A MAJOR medieval Irish manuscript will go on public display in Cork for the first time next month. The Book of Lismore or Leabhar Mac Cárthaigh Riabhachwas written in the 15th century for Irish nobleman Finghin Mac Cárthaigh Riabhach and his wife Caitilín.
The Chatsworth Settlement Trust in Derbyshire is lending the book to University College Cork.

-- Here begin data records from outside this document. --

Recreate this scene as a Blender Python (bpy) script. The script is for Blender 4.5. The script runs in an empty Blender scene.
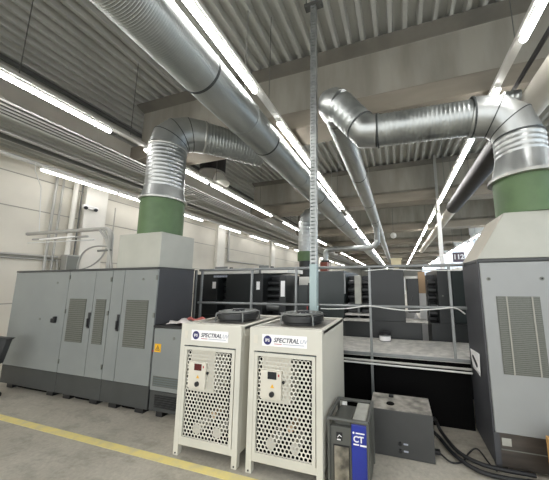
import bpy, math, random
from mathutils import Vector, Matrix
random.seed(7)
C = bpy.context.scene.collection
PI = math.pi
rad = math.radians

# ---------------------------------------------------------------- materials
def lin(h):
    h = h.lstrip('#'); v = [int(h[i:i+2], 16)/255 for i in (0, 2, 4)]
    return tuple((c/12.92 if c <= .04045 else ((c+.055)/1.055)**2.4) for c in v) + (1,)

def mat(name, a, b=None, rough=.5, metal=0., scale=3., detail=6., bump=0., bscale=40., stretch=(1, 1, 1), rvar=0., lo=.35, hi=.65, spec=.5):
    m = bpy.data.materials.new(name); m.use_nodes = True
    nt = m.node_tree; N = nt.nodes; L = nt.links
    p = N['Principled BSDF']
    p.inputs['Roughness'].default_value = rough; p.inputs['Metallic'].default_value = metal
    p.inputs['Specular IOR Level'].default_value = spec
    p.inputs['Base Color'].default_value = lin(a)
    if b or bump or rvar:
        tc = N.new('ShaderNodeTexCoord'); mp = N.new('ShaderNodeMapping')
        mp.inputs['Scale'].default_value = stretch
        L.new(tc.outputs['Object'], mp.inputs['Vector'])
    if b or rvar:
        nz = N.new('ShaderNodeTexNoise'); nz.inputs['Scale'].default_value = scale; nz.inputs['Detail'].default_value = detail
        L.new(mp.outputs[0], nz.inputs['Vector'])
    if b:
        rp = N.new('ShaderNodeValToRGB')
        rp.color_ramp.elements[0].position = lo; rp.color_ramp.elements[1].position = hi
        rp.color_ramp.elements[0].color = lin(a); rp.color_ramp.elements[1].color = lin(b)
        L.new(nz.outputs['Fac'], rp.inputs['Fac']); L.new(rp.outputs['Color'], p.inputs['Base Color'])
    if rvar:
        mr = N.new('ShaderNodeMapRange')
        mr.inputs['From Min'].default_value = .3; mr.inputs['From Max'].default_value = .7
        mr.inputs['To Min'].default_value = rough-rvar; mr.inputs['To Max'].default_value = rough+rvar
        L.new(nz.outputs['Fac'], mr.inputs['Value']); L.new(mr.outputs[0], p.inputs['Roughness'])
    if bump:
        n2 = N.new('ShaderNodeTexNoise'); n2.inputs['Scale'].default_value = bscale; n2.inputs['Detail'].default_value = 4
        L.new(mp.outputs[0], n2.inputs['Vector'])
        bp = N.new('ShaderNodeBump'); bp.inputs['Strength'].default_value = bump; bp.inputs['Distance'].default_value = .01
        L.new(n2.outputs['Fac'], bp.inputs['Height']); L.new(bp.outputs[0], p.inputs['Normal'])
    return m

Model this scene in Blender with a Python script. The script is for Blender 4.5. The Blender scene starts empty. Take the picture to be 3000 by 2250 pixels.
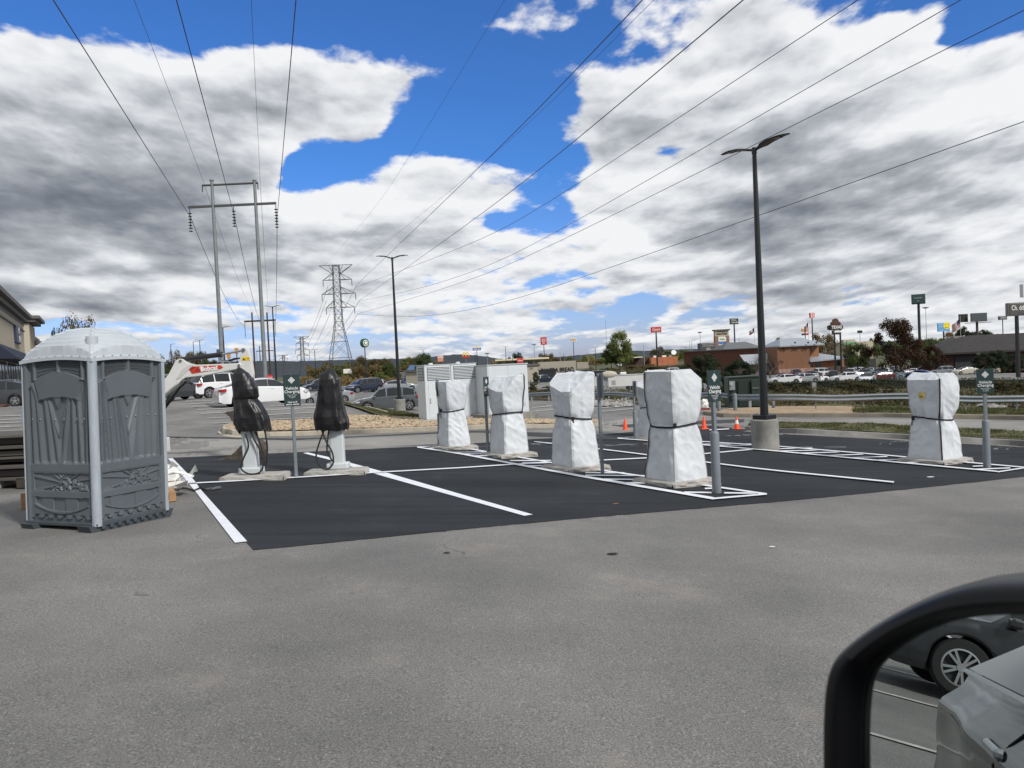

The book survived a siege and being lost in the walls of Lismore Castle before arriving at its current home, the seat of the Duke of Devonshire.
The book includes many important texts of the era such as the masterpiece Acallam na Senórach, which tells of a conversation between St Patrick's and surviving Fianna warriors.
It also contains secular and ecclesiastical European works such as Irish translations of The Travels of Marco Polo and biblical text The Evernew Tongue.
UCC president Michael Murphy paid tribute to the duke and previous owners of the text without whom "the book might, like many other Gaelic manuscripts of its time, have been lost or remained undiscovered".
The book was compiled at the Franciscan House, Timoleague, west Cork and was taken from the Mac Cárthaigh Riabhach residence in Kilbrittain, west Cork during a siege in the 1640s.
After the siege it was given to the Earl of Cork at Lismore Castle, Co Waterford where it was stored in a wall for safe keeping.
It remained hidden there until renovation work in 1814 when it was rediscovered with an 11th century crozier.
Soon after this it was lent to a Cork antiquary and copied by local scribes.
It was returned incomplete to Lismore Castle but was restored in the 1860s. More than 80 years ago it was transferred to Chatsworth.
The book was described in a statement by UCC as a "powerfully symbolic artefact" which occupied a "unique position" in the "sometimes complex history between Britain and Ireland".
A portrait by Flemish painter Sir Anthony Van Dyck and extra material on Irish manuscripts will also be displayed with the book.
The exhibition, "Travelled Tales - Leabhar Siúlach, Scéalach: The Book of Lismore at University College Cork", will open at the Glucksman Gallery from July 22nd until October 30th.